Required work:
Print the listing from its top line through the line containing "mb.build('fingernail', M['nail'], woman, smooth=True)", nothing more, and leave out the pictures.
--- Begin ---
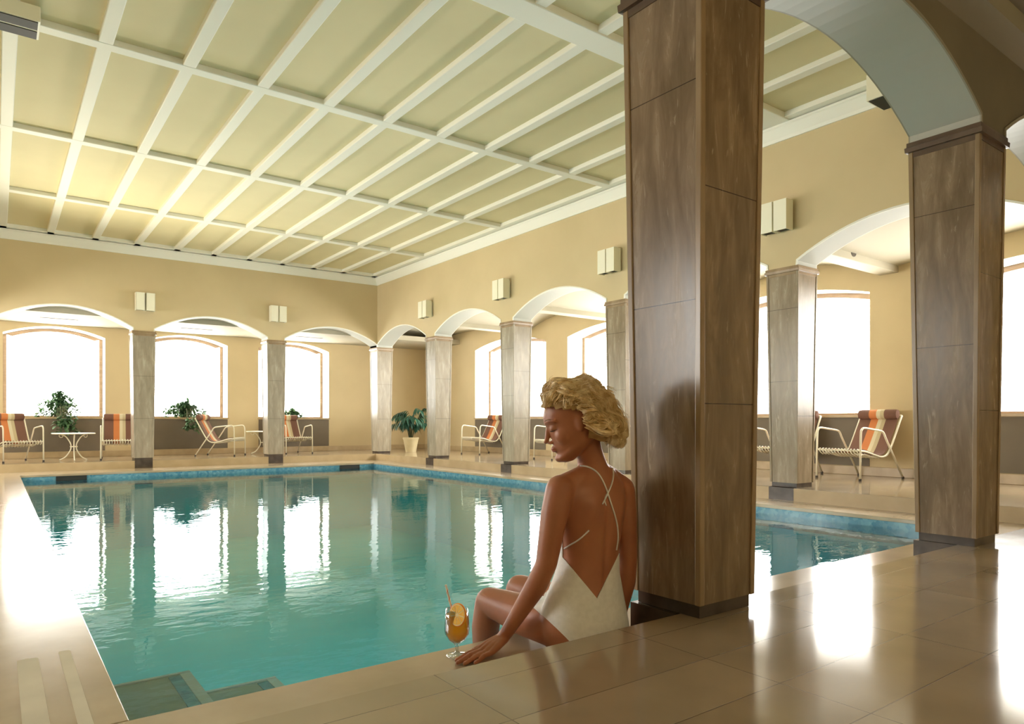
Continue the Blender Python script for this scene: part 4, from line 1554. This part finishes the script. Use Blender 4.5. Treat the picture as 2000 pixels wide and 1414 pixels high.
# ---- nails of the hand on the coping
for k2, k3 in hl:
    d_ = (k3 - k2).normalized()
    mb = MB()
    sdv = d_.cross(Vector((0, 0, 1))).normalized()
    nrm = sdv.cross(d_).normalized()
    c_ = k2.lerp(k3, 0.86) + nrm * 0.0058
    ellipsoid(mb, c_, (0.0055, 0.0038, 0.0012), (d_, sdv, nrm), 6)
    mb.build('fingernail', M['nail'], woman, smooth=True)

# ---- hair: a wavy chin-length bob
r = random.Random(21)
HH = HC + (F * -0.022 + U * 0.008) * HS
def is_face(n):
    f, s_, t = n
    return f > -0.02 and t < 0.22 + 0.30 * f
def hull(n):
    """outer radius of the hair in direction n = (f, s, t)"""
    f, s_, t = n
    rad = 0.114
    rad += 0.014 * max(0, t)
    rad += 0.012 * max(0, -f) * (1 - 0.2 * abs(t))
    rad += 0.034 * max(0, -t) * max(0, -f + 0.15) * 2
    rad += 0.036 * max(0, f) * max(0, t + 0.1) * 1.6
    rad -= 0.012 * abs(s_)
    rad += 0.016 * mnoise.noise(Vector((f * 3.4, s_ * 3.4, t * 3.4)) + Vector((4, 1, 7))) + 0.003 * mnoise.noise(Vector((f * 8, s_ * 8, t * 8)))
    ph_ = 10.0 * (0.55 * f - 0.8 * t) + 4 * s_ + 3.0 * mnoise.noise(Vector((f * 1.6, s_ * 1.6, t * 1.6)))
    rad += 0.0055 * math.sin(ph_)
    return rad
def HP(n, rad): return HH + F * (n[0] * rad) + S * (n[1] * rad) + U * (n[2] * rad)
mb = MB()
NU, NV = 64, 48
grid = {}
vs, fs = [], []
for i in range(NV + 1):
    th = math.pi * i / NV
    for j in range(NU):
        a = 2 * math.pi * j / NU
        n = (math.sin(th) * math.cos(a), math.sin(th) * math.sin(a), math.cos(th))
        edge = 1.0
        marg = max(-0.02 - n[0], n[2] - (0.22 + 0.30 * n[0]))
        edge = max(0.0, min(1.0, marg / 0.35))
        rad = hull(n) * (0.80 + 0.12 * edge ** 0.7) + 0.006 * mnoise.noise(Vector(n) * 7)
        if n[2] < -0.45: rad *= 0.98
        vs.append(HP(n, rad))
        grid[i, j] = (len(vs) - 1, is_face(n) or n[2] < -0.80)
for i in range(NV):
    for j in range(NU):
        q4 = [grid[i, j], grid[i, (j + 1) % NU], grid[i + 1, (j + 1) % NU], grid[i + 1, j]]
        if any(x[1] for x in q4): continue
        fs.append(tuple(x[0] for x in q4))
mb.mesh(vs, fs)
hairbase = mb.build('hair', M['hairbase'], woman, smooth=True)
hairbase['label'] = 'wavy chin-length blond hair'
mb = MB()
nlock = 0
while nlock < 340:
    n = Vector((r.gauss(0, 1), r.gauss(0, 1), r.gauss(0, 1))).normalized()
    if n.z < -0.50: continue
    if is_face(n): continue
    nlock += 1
    L = r.randint(12, 19)
    lay = r.uniform(0.88, 1.05)
    amp = r.uniform(0.004, 0.010)
    ph = r.uniform(0, 6.28)
    fq = r.uniform(0.8, 1.3)
    cur = n.copy()
    guide = []
    front = n.x > 0.15
    swirl = r.uniform(-0.6, 0.6)
    flip = r.uniform(-0.03, 0.09)
    for k in range(L):
        tt = k / (L - 1)
        rad = hull(cur) * (0.86 + (lay - 0.86) * min(1, 0.35 + tt * 2.2))
        if tt > 0.7: rad += (tt - 0.7) * flip
        guide.append((cur.copy(), rad))
        flow = Vector((-0.75, 0.30 * (1 if cur.y > 0 else -1) * (0.4 + tt), -0.15 - 0.95 * tt * (1.0 if not front else 0.55)))
        if front and k < 3: flow = Vector((-0.3, 0.25 * swirl, 0.6))
        side_ = cur.cross(flow).normalized()
        flow = flow + side_ * (0.42 * math.sin(ph + fq * 0.8 * k) + 0.2 * swirl)
        tang = (flow - cur * flow.dot(cur)).normalized()
        cur = (cur + tang * 0.11).normalized()
        if is_face(cur):
            cur = (cur + Vector((-0.12, 0, 0.02))).normalized()
        if cur.z < -0.80: break
    if len(guide) < 5: continue
    body_lock = smoothpath([HP(gn, rad - 0.005) for gn, rad in guide], 3)
    bl = len(body_lock)
    rl = r.uniform(0.0050, 0.0090)
    mb.tube(body_lock, [max(0.0006, rl * math.sin(math.pi * (0.12 + 0.86 * i / (bl - 1))) ** 0.7) for i in range(bl)], 6)
    ns = r.randint(9, 14)
    for q_ in range(ns):
        o1, o2 = r.gauss(0, 0.055), r.gauss(0, 0.055)
        dr = r.uniform(-0.002, 0.0065)
        pts = []
        for k, (gn, rad) in enumerate(guide):
            tt = k / (len(guide) - 1)
            sp_ = 1.0 - 0.45 * math.sin(math.pi * min(1, tt * 1.1))
            d_ = Vector((gn.x + o1 * sp_ * 0.6, gn.y + o2 * sp_, gn.z + (o1 - o2) * 0.5 * sp_)).normalized()
            w_ = amp * 0.35 * math.sin(k * 1.9 + ph + o1 * 9)
            pts.append(HP(d_, rad + dr + w_))
        P2 = smoothpath(pts, 2)
        m_ = len(P2)
        rad0 = r.uniform(0.0009, 0.0016)
        mb.tube(P2, [rad0 * (1 - 0.75 * (i / (m_ - 1)) ** 2) for i in range(m_)], 3, cap=False)
# loose flyaways on the crown
for k in range(150):
    n = Vector((r.gauss(-0.1, 0.5), r.gauss(0.2, 0.5), abs(r.gauss(0.6, 0.4)) + 0.1)).normalized()
    if is_face(n): continue
    pts = []
    cur = n
    for j in range(6):
        pts.append(HP(cur, hull(cur) * (1.0 + 0.019 * j)))
        cur = (cur + Vector((-0.09, r.gauss(0, 0.04), 0.0))).normalized()
    mb.tube(smoothpath(pts, 2), 0.0006, 3, cap=False)
mb.build('hair_locks', M['hair'], hairbase, smooth=True)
--- End ---
Task output:
Continue the Blender Python script for this scene: part 4, from line 1554. This part finishes the script. Use Blender 4.5. Treat the picture as 2000 pixels wide and 1414 pixels high.
# ---- nails of the hand on the coping
for k2, k3 in hl:
    d_ = (k3 - k2).normalized()
    mb = MB()
    sdv = d_.cross(Vector((0, 0, 1))).normalized()
    nrm = sdv.cross(d_).normalized()
    c_ = k2.lerp(k3, 0.86) + nrm * 0.0058
    ellipsoid(mb, c_, (0.0055, 0.0038, 0.0012), (d_, sdv, nrm), 6)
    mb.build('fingernail', M['nail'], woman, smooth=True)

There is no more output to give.